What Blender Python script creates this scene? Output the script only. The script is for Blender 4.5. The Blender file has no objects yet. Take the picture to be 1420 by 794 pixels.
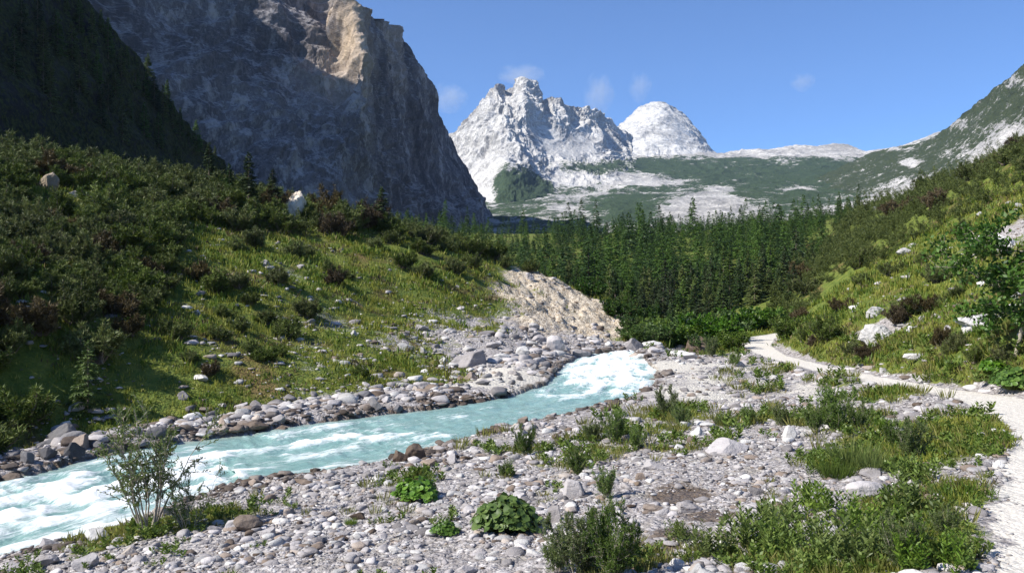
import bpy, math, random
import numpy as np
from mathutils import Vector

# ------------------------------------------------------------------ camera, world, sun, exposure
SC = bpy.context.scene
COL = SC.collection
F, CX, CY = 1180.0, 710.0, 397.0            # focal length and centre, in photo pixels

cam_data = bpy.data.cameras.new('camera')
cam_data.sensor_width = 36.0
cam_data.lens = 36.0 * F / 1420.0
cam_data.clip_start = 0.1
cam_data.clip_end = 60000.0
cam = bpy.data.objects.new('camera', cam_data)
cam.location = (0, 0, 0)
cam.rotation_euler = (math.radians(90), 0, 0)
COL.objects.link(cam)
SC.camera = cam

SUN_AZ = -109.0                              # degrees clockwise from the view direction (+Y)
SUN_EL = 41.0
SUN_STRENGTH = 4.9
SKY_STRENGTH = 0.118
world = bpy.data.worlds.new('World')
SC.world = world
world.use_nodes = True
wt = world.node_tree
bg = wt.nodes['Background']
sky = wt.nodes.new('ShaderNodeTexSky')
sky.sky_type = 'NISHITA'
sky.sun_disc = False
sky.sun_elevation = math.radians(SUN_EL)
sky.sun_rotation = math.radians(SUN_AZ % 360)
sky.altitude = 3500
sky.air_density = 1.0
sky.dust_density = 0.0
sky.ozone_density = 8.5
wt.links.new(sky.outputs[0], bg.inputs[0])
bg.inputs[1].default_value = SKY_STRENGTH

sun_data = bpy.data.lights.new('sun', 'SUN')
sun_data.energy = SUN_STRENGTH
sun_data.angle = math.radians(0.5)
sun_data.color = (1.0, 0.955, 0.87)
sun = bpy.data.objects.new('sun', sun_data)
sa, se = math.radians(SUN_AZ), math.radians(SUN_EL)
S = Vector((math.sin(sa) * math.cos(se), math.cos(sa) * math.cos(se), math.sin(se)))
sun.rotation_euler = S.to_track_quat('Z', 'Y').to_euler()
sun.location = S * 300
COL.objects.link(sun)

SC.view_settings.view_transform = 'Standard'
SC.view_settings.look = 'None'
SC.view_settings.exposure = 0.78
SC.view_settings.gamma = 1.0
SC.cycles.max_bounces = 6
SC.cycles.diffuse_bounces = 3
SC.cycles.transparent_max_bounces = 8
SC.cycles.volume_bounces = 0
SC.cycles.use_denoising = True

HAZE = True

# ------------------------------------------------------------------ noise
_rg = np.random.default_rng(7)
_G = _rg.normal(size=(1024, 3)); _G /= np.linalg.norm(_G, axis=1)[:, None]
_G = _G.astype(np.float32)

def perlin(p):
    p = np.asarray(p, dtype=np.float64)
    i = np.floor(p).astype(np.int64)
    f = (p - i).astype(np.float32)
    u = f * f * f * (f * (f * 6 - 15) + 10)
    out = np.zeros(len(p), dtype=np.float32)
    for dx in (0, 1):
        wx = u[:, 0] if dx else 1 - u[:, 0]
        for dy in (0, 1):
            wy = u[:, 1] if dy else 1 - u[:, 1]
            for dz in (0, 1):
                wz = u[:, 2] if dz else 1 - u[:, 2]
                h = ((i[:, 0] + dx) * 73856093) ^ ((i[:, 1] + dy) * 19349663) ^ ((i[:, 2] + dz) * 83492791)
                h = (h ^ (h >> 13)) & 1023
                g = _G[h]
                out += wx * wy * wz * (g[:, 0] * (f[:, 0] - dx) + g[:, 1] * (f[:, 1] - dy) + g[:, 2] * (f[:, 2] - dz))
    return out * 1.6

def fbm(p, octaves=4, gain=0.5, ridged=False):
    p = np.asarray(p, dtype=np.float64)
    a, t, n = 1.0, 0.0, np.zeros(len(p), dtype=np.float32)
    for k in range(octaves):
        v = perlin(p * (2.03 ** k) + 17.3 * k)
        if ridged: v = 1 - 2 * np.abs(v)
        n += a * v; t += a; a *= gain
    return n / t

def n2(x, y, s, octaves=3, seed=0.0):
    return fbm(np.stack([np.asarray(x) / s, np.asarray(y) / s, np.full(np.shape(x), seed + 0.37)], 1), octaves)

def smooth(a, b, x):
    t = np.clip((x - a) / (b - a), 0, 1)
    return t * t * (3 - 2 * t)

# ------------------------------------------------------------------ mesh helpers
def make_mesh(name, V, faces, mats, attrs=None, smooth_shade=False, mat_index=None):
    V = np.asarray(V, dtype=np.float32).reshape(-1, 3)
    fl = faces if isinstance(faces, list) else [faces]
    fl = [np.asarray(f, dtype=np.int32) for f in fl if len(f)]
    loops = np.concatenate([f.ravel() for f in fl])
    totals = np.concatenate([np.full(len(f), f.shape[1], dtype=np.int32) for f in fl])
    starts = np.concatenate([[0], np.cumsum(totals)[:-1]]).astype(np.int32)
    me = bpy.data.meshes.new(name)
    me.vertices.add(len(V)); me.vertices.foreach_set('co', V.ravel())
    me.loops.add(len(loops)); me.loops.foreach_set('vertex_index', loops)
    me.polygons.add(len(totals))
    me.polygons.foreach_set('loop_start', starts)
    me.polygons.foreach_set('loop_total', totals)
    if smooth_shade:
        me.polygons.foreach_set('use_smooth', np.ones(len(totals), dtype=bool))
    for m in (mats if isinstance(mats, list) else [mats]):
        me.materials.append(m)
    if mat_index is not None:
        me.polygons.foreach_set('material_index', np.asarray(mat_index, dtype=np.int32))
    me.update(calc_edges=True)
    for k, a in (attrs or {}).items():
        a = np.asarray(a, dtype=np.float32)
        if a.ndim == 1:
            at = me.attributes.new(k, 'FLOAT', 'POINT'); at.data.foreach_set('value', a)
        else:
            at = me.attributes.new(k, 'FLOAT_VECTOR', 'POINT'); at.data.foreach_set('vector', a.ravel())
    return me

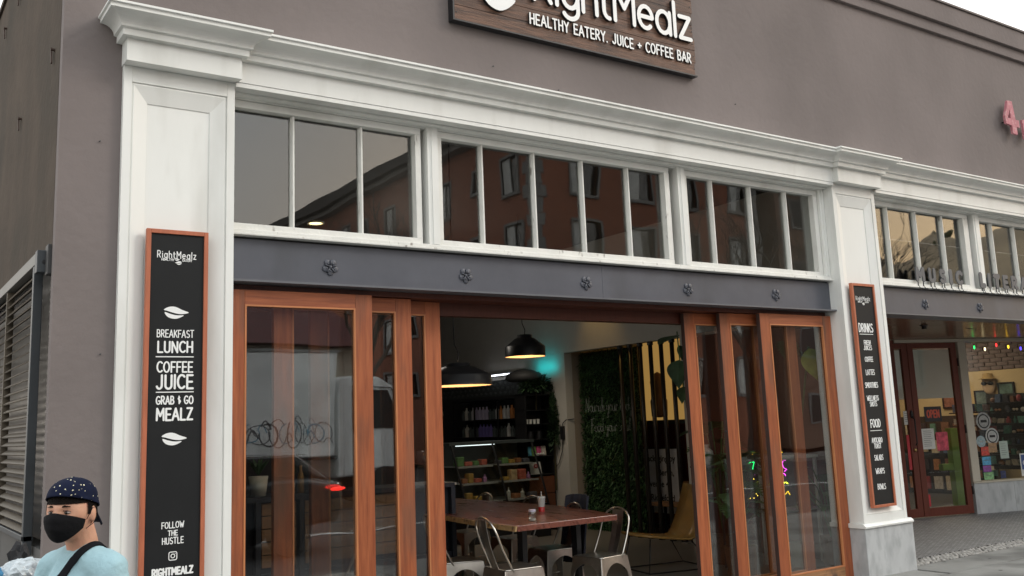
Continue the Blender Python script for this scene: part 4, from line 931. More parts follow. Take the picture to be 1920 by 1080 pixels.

Aim
Copy exactly the lines running from the beginning of the listing through the line that has "F, CX, CY = 1180.0, 710.0, 397.0". Drop the pictures.

Written solution
What Blender Python script creates this scene? Output the script only. The script is for Blender 4.5. The Blender file has no objects yet. Take the picture to be 1420 by 794 pixels.
import bpy, math, random
import numpy as np
from mathutils import Vector

# ------------------------------------------------------------------ camera, world, sun, exposure
SC = bpy.context.scene
COL = SC.collection
F, CX, CY = 1180.0, 710.0, 397.0            # focal length and centre, in photo pixels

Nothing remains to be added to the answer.